On April 19, 2007, Senate Majority Leader Harry Reid (D-Nev.) said what all Democrats were thinking at the time: The war in Iraq was lost.

“This war is lost and the surge is not accomplishing anything as indicated by the extreme violence in Iraq yesterday,” Reid said.

A prudent observer could easily have countered that Reid’s comments, at least regarding the surge, were a bit premature. The troop buildup wasn’t set to peak until July, and offensives using the new troops couldn’t start until then at the earliest.

Yet it was easy to follow Reid’s train of thought. The Democrats had just scored a resounding victory in the midterm elections, President Bush had made an unpopular decision to increase troop levels just months before — seemingly against all logic — and violence in Iraq had spiked. So with the wind at his back, Reid took a very small leap of faith.

He was in good company. Speaker of the House Nancy Pelosi (D-Calif.) and Sen. Barack Obama D-Ill.) were right with him, opposing the surge and promising to get all of the troops out of Iraq within 16 months … no matter what.

An unlikely Republican joined the chorus of criticism but called for a different approach. From the outset of the war, Sen. John McCain (R-Ariz.) believed that the small footprint philosophy of former Defense Secretary Donald Rumsfeld would lead to sectarian violence, and it certainly did. The Sunni-Shiite violence was so intense that Sen. Joe Biden (D-Del.), Obama’s pick for vice president, decided the best solution was segregating Iraq’s three major ethnic groups — the Kurds, Sunnis and Shiites — into three separate countries. Segregation didn’t work in the United States but supposedly could in Iraq.

Luckily for Iraqis, Bush had announced a surge of U.S. combat troops in January, a decision supported by McCain. It was a desperate act but one that had been called for repeatedly by the eventual Republican presidential nominee. Now, almost 16 months later, the opinion held by Reid, Pelosi and Obama could only, in the friendliest terms, be called an error in judgment.

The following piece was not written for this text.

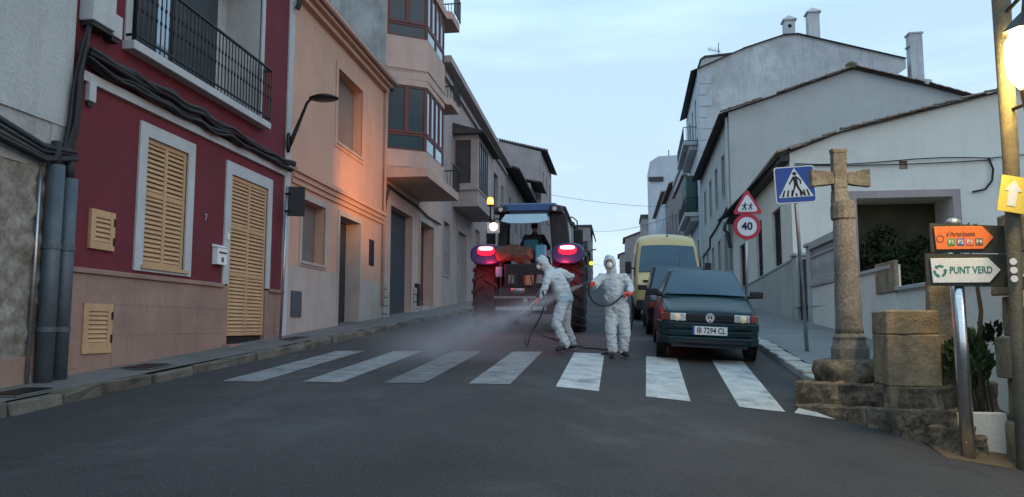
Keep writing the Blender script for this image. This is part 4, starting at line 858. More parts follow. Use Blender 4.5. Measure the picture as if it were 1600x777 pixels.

So what do we have to show for this surge, long opposed by the Democratic leadership and long supported by McCain? Well, an 80-percent reduction in violence since July of last year, for starters. According to the Iraq Coalition Casualty Count, this July saw the lowest casualty totals for US troops (just 13) since the invasion began. But when the facts put Democrats in the politically untenable situation of declaring defeat in a time of progress, they jumped on a new bandwagon: the benchmark bandwagon.

The liberal Center for American Progress’s blog said it best in January: “The purpose of the surge was to provide the ‘breathing space’ for political reconciliation to occur. Yet over one year later, political progress has been scant, and what progress has been made is not durable.” Indeed, at the time, only 3 of 18 of the benchmarks set forth by Congress had been met.

Today 15 of the 18 have been met, and some of the unfulfilled benchmarks have been met in different ways. Though the Iraqi parliament has not passed an oil-sharing bill, oil revenues are being shared among Iraq’s provinces evenly, and production is nearly identical to what it was before the war. And remember the electricity problems that the media cried so much about? According to the Associated Press, the average Iraqi gets 3.3 hours more of electricity than they did under Saddam Hussein by the most ambitious pre-war calculations. More Iraqis have landlines and cell phones than before the war, and more have access to potable water than ever. Criticism that violence would skyrocket after surge troops pulled out has also been quieted, and troop levels are now near pre-surge levels.

Of course, it hasn’t been all peaches and cream in Iraq. There have been many deaths, much strife, mass exodus and refugee problems. But despite overwhelming criticism, McCain — not Bush — led this country on a path to victory in Iraq. After watching Obama challenge McCain on national security issues at the Democratic National Convention with the line, “If John McCain wants to have a debate about who has the … judgment to serve as the next commander in chief, that’s a debate I’m ready to have,”

I would expect that McCain, willingly and ably, will stand on his record of judgment.